Quand et où sera-t-il jugé ?

      • Le procès de Lumbala se tiendra devant la cour d’assises de Paris, en France. Une cour d’assises est une cour composée d’un jury qui juge les infractions les plus graves.
      • Le procès commencera le 12 novembre et devrait se poursuivre jusqu’au 19 décembre 2025.
      • Il est ouvert au public.


Quelles preuves ont conduit à la mise en examen ?

      • Le juge d’instruction français a entendu des témoignages, notamment ceux de témoins oculaires, de témoins initié·e·s, et de victimes, y compris des survivantes de violences sexuelles et basées sur le genre. Le juge a également entendu la version des faits présentée par Lumbala. Des informations publiques pertinentes, incluant des rapports, de la documentation contextuelle et juridique provenant d’ONG, de l’ONU et de la Cour pénale internationale (CPI), ont été admises comme preuves dans le dossier.


Pourquoi cela se passe-t-il en France ?

      • Le procès de Lumbala se tient au titre de la compétence universelle, un principe juridique qui permet aux juridictions nationales de poursuivre les crimes internationaux les plus graves, peu importe le lieu où les crimes ont été commis ou la nationalité des victimes et des auteurs.
      • La France a une expérience importante en matière de compétence universelle et a joué un rôle pionnier en Europe dans la poursuite de personnes soupçonnées d’avoir commis des crimes internationaux.
      • Lumbala, qui est un citoyen congolais, résidait en France lors de son arrestation en 2021. Après le rejet de sa demande d’asile en 2016, les autorités françaises ont ouvert une enquête préliminaire à son encontre pour suspicion de participation à des crimes internationaux.


La RDC ne devrait-elle pas le juger à la place ?

      • Il est préférable que les mécanismes de reddition de comptes aient lieu aussi près que possible des lieux où les crimes ont été commis. Les tribunaux congolais ont accompli des progrès importants dans l’enquête et la poursuite de crimes graves commis par des chefs de milices et par l’armée congolaise au cours de la dernière décennie, mais ils ont montré une réticence à engager des poursuites concernant les conflits antérieurs.
      • Jusqu’à présent, les crimes commis pendant la Deuxième Guerre du Congo (1998-2003) n’ont été traités ni au niveau national ni à l’étranger, ce qui signifie qu’il n’existe aucune voie concrète pour que les survivant·e·s obtiennent réparation dans leur pays. Et ce, malgré le nombre élevé de victimes et la documentation étendue du conflit dans le Rapport du Mapping de l’ONU de 2010.
      • Les procédures fondées sur la compétence universelle représentent donc un accès essentiel à la justice pour les victimes et les survivant·e·s.

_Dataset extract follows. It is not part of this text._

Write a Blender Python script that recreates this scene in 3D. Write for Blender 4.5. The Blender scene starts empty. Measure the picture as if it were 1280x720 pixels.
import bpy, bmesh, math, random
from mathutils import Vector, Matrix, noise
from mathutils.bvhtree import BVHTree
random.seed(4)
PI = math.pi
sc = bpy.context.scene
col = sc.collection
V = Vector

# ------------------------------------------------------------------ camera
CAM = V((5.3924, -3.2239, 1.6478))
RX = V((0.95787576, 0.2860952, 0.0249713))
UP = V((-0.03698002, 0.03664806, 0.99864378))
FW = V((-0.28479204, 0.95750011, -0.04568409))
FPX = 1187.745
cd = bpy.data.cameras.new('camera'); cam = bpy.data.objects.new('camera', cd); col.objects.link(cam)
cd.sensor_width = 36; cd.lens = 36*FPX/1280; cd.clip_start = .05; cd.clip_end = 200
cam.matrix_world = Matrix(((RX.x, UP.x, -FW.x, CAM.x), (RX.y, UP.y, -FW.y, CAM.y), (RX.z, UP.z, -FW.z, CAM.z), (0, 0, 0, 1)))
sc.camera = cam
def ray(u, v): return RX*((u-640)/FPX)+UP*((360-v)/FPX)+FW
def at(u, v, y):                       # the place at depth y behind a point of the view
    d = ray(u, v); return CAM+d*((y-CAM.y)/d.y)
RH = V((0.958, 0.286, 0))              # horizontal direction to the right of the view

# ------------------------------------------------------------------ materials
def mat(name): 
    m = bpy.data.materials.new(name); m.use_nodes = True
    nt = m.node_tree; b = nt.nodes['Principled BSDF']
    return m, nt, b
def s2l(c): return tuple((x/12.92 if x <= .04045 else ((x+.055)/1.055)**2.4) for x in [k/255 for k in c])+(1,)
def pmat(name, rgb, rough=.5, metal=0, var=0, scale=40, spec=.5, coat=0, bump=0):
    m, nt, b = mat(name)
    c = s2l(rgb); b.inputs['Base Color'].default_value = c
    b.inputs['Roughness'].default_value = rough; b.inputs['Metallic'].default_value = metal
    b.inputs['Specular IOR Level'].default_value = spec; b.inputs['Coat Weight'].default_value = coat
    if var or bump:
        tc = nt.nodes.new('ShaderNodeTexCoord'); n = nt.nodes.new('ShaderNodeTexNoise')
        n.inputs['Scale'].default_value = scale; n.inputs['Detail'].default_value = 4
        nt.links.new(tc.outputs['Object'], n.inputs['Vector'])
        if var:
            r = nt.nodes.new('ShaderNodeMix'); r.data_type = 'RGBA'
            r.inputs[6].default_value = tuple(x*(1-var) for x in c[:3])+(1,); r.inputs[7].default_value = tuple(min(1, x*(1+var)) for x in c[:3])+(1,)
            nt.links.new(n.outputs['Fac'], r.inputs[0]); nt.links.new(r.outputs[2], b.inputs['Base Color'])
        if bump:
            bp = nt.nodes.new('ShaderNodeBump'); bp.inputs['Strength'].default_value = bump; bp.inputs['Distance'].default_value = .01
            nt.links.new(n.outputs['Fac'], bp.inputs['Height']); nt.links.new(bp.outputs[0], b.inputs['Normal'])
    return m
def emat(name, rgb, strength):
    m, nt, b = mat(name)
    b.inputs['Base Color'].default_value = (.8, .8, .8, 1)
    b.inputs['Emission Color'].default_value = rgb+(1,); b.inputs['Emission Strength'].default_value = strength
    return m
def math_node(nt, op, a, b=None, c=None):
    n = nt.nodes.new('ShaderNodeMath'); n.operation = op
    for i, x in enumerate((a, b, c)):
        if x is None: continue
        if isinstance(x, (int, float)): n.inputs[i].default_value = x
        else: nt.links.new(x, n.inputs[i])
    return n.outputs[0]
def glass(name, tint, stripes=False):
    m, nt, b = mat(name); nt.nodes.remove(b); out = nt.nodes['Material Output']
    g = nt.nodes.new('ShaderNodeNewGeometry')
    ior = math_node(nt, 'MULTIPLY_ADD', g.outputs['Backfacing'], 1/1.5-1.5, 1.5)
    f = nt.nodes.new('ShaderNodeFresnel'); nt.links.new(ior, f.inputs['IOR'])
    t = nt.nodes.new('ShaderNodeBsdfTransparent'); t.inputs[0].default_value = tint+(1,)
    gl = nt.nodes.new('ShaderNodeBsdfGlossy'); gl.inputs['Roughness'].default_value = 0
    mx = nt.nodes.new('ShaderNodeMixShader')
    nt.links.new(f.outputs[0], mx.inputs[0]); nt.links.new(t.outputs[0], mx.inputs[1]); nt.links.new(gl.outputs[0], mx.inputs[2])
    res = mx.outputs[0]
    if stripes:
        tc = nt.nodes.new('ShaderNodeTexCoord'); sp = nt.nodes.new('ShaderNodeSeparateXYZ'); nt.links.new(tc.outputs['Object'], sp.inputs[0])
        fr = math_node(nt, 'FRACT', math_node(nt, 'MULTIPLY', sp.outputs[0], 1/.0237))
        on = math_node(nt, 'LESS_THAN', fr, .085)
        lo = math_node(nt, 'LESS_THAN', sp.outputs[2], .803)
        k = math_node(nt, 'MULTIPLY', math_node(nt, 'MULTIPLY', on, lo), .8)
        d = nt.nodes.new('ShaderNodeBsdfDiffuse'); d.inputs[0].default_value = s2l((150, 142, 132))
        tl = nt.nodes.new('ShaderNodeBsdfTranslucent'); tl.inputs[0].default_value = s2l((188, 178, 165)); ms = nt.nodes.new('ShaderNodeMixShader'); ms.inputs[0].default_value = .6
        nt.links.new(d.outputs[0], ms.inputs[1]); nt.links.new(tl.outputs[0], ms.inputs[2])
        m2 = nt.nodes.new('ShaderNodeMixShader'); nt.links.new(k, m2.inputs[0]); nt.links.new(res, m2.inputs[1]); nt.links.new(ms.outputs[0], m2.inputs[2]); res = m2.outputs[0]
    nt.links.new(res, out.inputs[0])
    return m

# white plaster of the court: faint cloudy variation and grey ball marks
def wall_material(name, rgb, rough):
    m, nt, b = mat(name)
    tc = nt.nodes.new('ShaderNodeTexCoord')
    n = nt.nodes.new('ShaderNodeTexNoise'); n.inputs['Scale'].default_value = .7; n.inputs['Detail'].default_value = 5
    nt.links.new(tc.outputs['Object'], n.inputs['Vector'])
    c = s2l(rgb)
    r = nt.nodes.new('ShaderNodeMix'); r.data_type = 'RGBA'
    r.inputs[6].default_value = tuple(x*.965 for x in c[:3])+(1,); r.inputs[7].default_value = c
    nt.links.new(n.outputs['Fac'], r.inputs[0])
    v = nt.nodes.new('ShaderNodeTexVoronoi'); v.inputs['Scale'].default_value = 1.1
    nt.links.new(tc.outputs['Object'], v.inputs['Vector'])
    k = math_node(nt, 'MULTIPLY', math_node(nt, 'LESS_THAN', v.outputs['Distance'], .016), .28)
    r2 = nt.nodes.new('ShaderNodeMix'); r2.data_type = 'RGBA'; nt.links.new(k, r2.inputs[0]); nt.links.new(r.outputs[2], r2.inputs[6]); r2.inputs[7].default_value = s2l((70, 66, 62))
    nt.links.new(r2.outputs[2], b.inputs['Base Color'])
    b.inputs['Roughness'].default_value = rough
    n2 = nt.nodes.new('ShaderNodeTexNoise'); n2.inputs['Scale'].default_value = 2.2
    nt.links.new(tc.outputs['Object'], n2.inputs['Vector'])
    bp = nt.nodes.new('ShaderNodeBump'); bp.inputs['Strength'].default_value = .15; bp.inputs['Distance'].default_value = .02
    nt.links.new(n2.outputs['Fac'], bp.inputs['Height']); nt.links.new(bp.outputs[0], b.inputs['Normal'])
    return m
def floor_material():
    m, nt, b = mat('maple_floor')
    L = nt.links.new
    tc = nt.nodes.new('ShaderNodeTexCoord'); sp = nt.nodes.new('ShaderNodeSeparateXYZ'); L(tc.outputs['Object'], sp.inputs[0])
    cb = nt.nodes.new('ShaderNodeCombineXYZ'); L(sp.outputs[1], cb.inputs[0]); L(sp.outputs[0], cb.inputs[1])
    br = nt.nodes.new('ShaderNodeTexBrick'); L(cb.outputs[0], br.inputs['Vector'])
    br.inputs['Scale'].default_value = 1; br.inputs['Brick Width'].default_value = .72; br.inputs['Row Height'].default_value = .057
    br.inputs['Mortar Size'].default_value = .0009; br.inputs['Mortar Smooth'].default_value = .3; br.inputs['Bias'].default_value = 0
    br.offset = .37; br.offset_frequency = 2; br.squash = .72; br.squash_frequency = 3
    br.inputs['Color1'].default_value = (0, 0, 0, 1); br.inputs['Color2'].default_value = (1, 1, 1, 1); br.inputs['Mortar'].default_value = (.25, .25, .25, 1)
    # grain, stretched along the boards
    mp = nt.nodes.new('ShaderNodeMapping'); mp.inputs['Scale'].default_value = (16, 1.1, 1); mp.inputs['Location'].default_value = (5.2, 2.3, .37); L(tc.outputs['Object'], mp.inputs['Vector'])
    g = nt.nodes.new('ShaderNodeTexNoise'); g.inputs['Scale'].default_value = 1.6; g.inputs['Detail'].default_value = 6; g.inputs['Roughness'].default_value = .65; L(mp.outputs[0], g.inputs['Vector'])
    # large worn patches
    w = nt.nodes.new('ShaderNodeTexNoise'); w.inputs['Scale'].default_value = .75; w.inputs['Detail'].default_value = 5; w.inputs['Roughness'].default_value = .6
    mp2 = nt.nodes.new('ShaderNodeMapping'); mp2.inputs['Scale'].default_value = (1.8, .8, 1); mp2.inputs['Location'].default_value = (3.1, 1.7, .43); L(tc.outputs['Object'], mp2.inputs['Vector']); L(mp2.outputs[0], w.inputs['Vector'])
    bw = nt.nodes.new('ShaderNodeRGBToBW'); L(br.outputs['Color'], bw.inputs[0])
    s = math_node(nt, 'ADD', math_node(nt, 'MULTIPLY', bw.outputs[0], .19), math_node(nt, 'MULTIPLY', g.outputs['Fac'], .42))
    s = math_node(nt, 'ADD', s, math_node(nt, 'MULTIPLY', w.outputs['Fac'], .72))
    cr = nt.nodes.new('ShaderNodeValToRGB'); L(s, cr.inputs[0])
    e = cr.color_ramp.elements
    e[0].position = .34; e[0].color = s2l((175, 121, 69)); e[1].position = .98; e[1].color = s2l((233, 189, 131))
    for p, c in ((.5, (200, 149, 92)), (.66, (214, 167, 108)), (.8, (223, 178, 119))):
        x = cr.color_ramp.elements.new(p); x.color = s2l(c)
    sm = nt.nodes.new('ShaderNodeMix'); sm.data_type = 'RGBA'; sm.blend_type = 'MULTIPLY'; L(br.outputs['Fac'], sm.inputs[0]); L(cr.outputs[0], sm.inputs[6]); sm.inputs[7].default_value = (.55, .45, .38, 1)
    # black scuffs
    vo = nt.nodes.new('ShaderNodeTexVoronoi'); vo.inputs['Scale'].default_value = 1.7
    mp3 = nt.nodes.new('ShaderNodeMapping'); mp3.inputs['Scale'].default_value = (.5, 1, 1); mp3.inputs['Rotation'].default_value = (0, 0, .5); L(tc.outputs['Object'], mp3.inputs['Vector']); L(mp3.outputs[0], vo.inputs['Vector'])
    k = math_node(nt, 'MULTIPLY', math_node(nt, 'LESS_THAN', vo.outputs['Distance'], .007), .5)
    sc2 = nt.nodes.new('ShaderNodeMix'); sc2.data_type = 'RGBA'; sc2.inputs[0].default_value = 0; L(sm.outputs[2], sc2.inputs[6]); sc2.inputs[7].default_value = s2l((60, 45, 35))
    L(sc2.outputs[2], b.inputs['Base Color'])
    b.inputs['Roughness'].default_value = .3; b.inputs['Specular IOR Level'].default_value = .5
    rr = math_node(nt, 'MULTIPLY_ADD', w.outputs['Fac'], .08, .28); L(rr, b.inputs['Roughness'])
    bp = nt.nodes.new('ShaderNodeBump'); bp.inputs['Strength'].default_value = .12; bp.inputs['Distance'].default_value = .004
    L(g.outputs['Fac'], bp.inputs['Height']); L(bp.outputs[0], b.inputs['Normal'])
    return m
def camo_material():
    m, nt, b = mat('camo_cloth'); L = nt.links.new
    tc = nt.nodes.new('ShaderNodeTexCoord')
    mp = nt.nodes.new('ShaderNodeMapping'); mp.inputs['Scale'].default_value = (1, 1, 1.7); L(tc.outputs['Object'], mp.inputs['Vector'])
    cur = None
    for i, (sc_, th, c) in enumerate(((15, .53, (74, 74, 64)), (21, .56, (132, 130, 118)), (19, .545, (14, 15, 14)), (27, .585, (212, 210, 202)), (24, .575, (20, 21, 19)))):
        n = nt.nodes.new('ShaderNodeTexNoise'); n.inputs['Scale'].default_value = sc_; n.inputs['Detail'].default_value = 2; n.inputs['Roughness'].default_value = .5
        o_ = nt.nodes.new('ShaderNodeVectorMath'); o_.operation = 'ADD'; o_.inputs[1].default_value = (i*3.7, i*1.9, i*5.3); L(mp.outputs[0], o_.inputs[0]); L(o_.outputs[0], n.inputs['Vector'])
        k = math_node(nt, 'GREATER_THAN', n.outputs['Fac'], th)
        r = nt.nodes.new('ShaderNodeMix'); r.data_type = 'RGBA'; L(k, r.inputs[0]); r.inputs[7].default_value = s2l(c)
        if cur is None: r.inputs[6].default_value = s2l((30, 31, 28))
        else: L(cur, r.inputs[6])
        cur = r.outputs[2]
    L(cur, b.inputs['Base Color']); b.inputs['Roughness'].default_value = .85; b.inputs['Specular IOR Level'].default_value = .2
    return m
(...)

Quel est le rôle des ONG dans ces procédures ?

      • TRIAL International, Minority Rights Group, la Clooney Foundation for Justice et Justice Plus ont été admis comme parties civiles dans l’affaire, et PAP-RDC a déposé une demande de constitution de partie civile. En vertu du Code de procédure pénale français, les organisations ayant pour mandat de lutter contre les crimes contre l’humanité peuvent demander à se constituer partie civile dans ce type de procédure.
      • À ce titre, nous sommes autorisés à participer à la procédure, soumettre des éléments de preuve et demander des expertises.
      • Justice Plus, une ONG basée en RDC, a joué un rôle essentiel dans l’identification de survivant·e·s afin de contribuer à l’enquête sur les crimes de Lumbala. Nos organisations ont également assuré un soutien psychologique pour éviter que les survivant·e·s ne soient re-traumatisés lorsqu’ils témoignent devant les tribunaux.
      • PAP-RDC, une ONG basée en RDC ayant demandé le statut de partie civile, a joué un rôle crucial dans l’évaluation de la situation humanitaire de la communauté autochtone Bambuti après le conflit et dans la fourniture d’informations supplémentaires pour soutenir les enquêtes sur les violations des droits humains. Actuellement, PAP-RDC soutient les victimes de crimes contre l’humanité et de crimes de guerre commis pendant l’opération Effacer le tableau.


Des survivant·e·s se rendront-ils/elles à Paris pour le procès ?

      • Près de 30 survivant·e·s devraient se rendre à Paris pour témoigner devant la cour et le jury. Bien que certains aient déjà fait des déclarations devant le juge d’instruction, ce moment marque une étape forte : ce sera la première fois qu’ils et elles partageront publiquement leurs récits dans le cadre d’un processus judiciaire formel.


Quelle peine Lumbala risque-t-il ?

      • S’il est reconnu coupable, Lumbala pourrait être condamné à la réclusion criminelle à perpétuité. Cette peine est prévue aux articles 212-1 et 121-6 du Code pénal français.
      • Le tribunal décidera ensuite, lors d’une audience distincte, si des réparations financières seront accordées aux victimes.